ASSASSINATIONSDeclassified JFK Files Provide “Enhanced Clarity on CIA Actions, Historian Says
Fredrik Logevall, Pulitzer winner writing three-volume Kennedy biography, shares takeaways from declassified docs.
Six decades later, Americans know a bit more about the CIA’s clandestine operations in the early 1960s, particularly in Cuba and Mexico, thanks to a new tranche of declassified documents concerning the assassination of President John F. Kennedy released last week.
The more than 77,000 pages released by the National Archives and Records Administration do not appear to contradict the Warren Commission’s conclusion that gunman Lee Harvey Oswald acted alone when he shot Kennedy in Dallas on Nov. 22, 1963. But historians say the papers hold important new details about the CIA’s involvement in foreign elections during the Cold War and its infiltration of Fidel Castro’s inner circle.
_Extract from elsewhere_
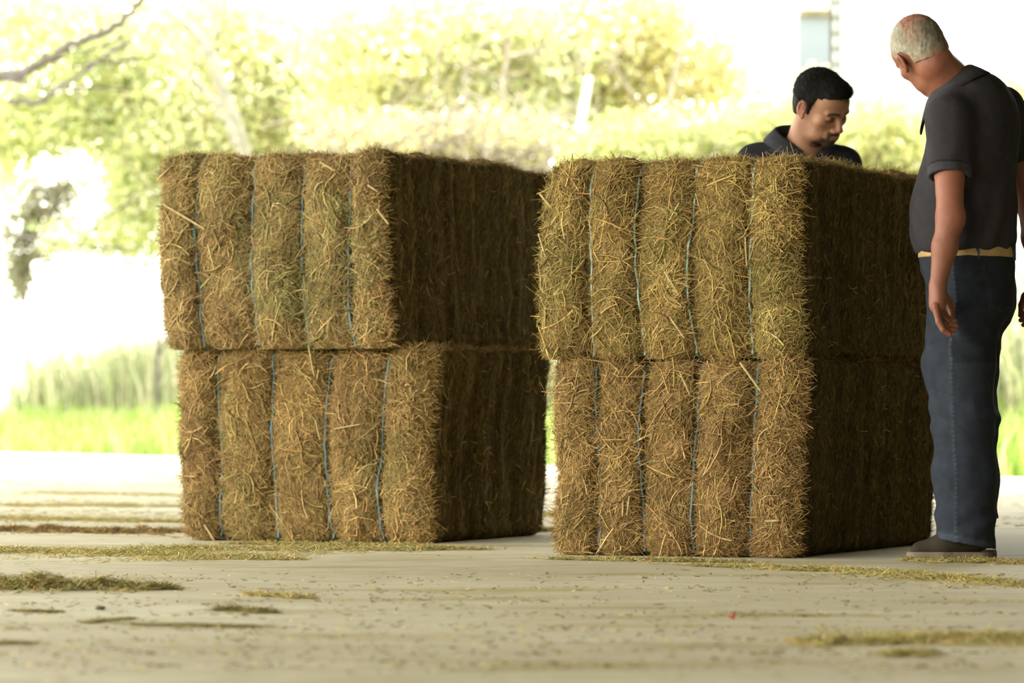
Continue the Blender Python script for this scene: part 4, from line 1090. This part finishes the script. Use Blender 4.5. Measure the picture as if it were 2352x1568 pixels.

In this edited conversation with the Gazette, Fredrik Logevall, a professor of history and the Kennedy School’s Laurence D. Belfer Professor of International Affairs, highlights key details in the documents, shares what he’d still like to know, and offers some thoughts on why the assassination of JFK remains fodder for conspiracy theorists. A Pulitzer Prize-winning author, Logevall published the first book in a three-volume series on Kennedy in 2020. The second volume will be published next year.
What’s your impression of this new tranche of JFK records? Have you seen anything noteworthy so far?
With respect to the assassination, there’s little or nothing that’s new, at least in terms of what I’ve been able to see thus far. I can’t say I’m surprised — going in I didn’t expect we’d learn anything that would overturn our understanding of what happened in Dallas. The releases are, however, quite interesting on U.S. covert operations in the Cold War in the early 1960s. Some of them range beyond Kennedy’s years, but it’s for this period that they’re most interesting, especially with respect to Latin America. That’s actually been quite revealing to me.
“Interesting” in terms of what the CIA was doing or the volume of things they were doing back then?
In a way, it’s both. A lot of the “new” documents had been released before; the difference now is that they are unredacted. In 2017, for example, we got some really important CIA documents, but they would have certain words or passages blocked out. What’s been illuminating for me, even though it’s sometimes just a handful of words, is to have those words inserted.